COFDM again. I am not anywhere near knowledgable enough about the technicals of 8VSB or COFDM to dispute their relative merits. However, it is water under the bridge at this point. 8VSB has been chosen and ratified, broadcasters have purchased transmitting equipment and consumers are purchasing receiving equipment. Articles such as this have no purpose at this point other than to inflame.
COFDM is a totally, 100% dead issue as far as the FCC and Congress are concerned...There are still a few cry baby broadcasters who did not win out on the 8vsb cofdm debate..
Actually, I don't think their are any broadcasters whining about COFDM anymore either. They may lament the decision to stick with 8VSB, but they all seem to be working toward a common good now.
The broadcasters want COFDM for better mobile reception.
What does mobile have to do with high definition video?
There's not enough room on UHF for 1080i movies and wireless Internet. Let the wireless boys rot in bandwidth hell; none of them care about quality anyway, so compress away.

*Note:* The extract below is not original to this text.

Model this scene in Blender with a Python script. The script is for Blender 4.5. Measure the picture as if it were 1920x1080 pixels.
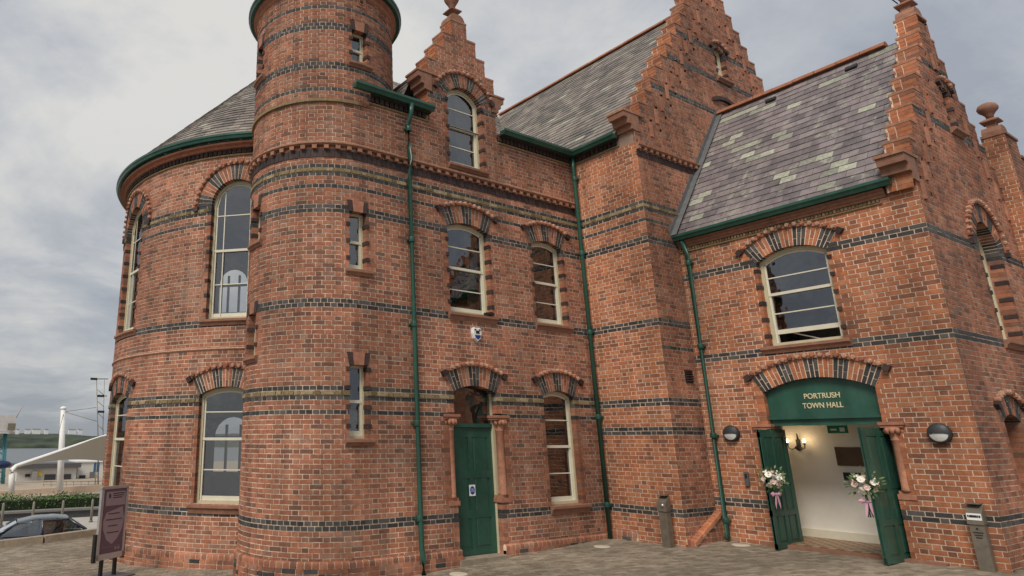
import bpy, math, random
from mathutils import Vector, Matrix, Euler
R = math.radians
rnd = random.Random(7)
for o in list(bpy.data.objects): bpy.data.objects.remove(o)
SC = bpy.context.scene
COL = SC.collection

# ------------------------------------------------------------------ camera
YAW, PIT = 1.0210207, 0.2698351
FPX, CX, CY = 1233.67, 646.54, 484.53
CZ = 2.203
FWD = Vector((math.cos(YAW)*math.cos(PIT), math.sin(YAW)*math.cos(PIT), math.sin(PIT)))
RGT = Vector((math.sin(YAW), -math.cos(YAW), 0.0))
UPV = RGT.cross(FWD)
cd = bpy.data.cameras.new('camera'); cam = bpy.data.objects.new('camera', cd); COL.objects.link(cam)
cam.matrix_world = Matrix(((RGT.x, UPV.x, -FWD.x, 0), (RGT.y, UPV.y, -FWD.y, 0), (RGT.z, UPV.z, -FWD.z, CZ), (0, 0, 0, 1)))
cd.sensor_width = 36.0; cd.lens = 36.0*FPX/1920.0
cd.shift_x = (960.0-CX)/1920.0; cd.shift_y = -(540.0-CY)/1920.0
cd.clip_start = 0.1; cd.clip_end = 6000.0
SC.camera = cam

# ------------------------------------------------------------------ world, sun, exposure
SUN_AZ, SUN_EL = R(208), R(48)
SKY_STRENGTH, CLOUD_STRENGTH, SUN_STRENGTH, EXPOSURE = 0.06, 0.335, 1.4, 0.92
W = bpy.data.worlds.new('World'); SC.world = W; W.use_nodes = True
nt = W.node_tree; nt.nodes.clear()
N = nt.nodes.new; LK = nt.links.new
wo = N('ShaderNodeOutputWorld'); mixs = N('ShaderNodeMixShader')
bg1 = N('ShaderNodeBackground'); bg2 = N('ShaderNodeBackground')
sky = N('ShaderNodeTexSky'); sky.sky_type = 'NISHITA'; sky.sun_disc = False
sky.sun_elevation = SUN_EL; sky.sun_rotation = math.pi/2 - SUN_AZ
bg1.inputs['Strength'].default_value = SKY_STRENGTH
LK(sky.outputs[0], bg1.inputs[0])
tc = N('ShaderNodeTexCoord'); sep = N('ShaderNodeSeparateXYZ'); LK(tc.outputs['Generated'], sep.inputs[0])
addz = N('ShaderNodeMath'); addz.operation = 'ADD'; addz.inputs[1].default_value = 0.22
mx = N('ShaderNodeMath'); mx.operation = 'MAXIMUM'; mx.inputs[1].default_value = 0.0
LK(sep.outputs[2], mx.inputs[0]); LK(mx.outputs[0], addz.inputs[0])
dx = N('ShaderNodeMath'); dx.operation = 'DIVIDE'; LK(sep.outputs[0], dx.inputs[0]); LK(addz.outputs[0], dx.inputs[1])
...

If we really believe that art is not being killed off by commerce, that paintings and sculpture and opera and theater are merely being replaced by movies and CDs (a debatable notion), then every high-end video and audio format is a museum, a library, a concert hall, and must be protected as a commitment to our descendants. Once we lose that bandwidth to the usual commercial trash, we have as much chance of getting it back as we do of tearing down billboards and strip malls to rebuild the Roxy Theater. 8vsb is like Italy; it doesn't work very well, but that is what makes it so wonderfully uncommercial.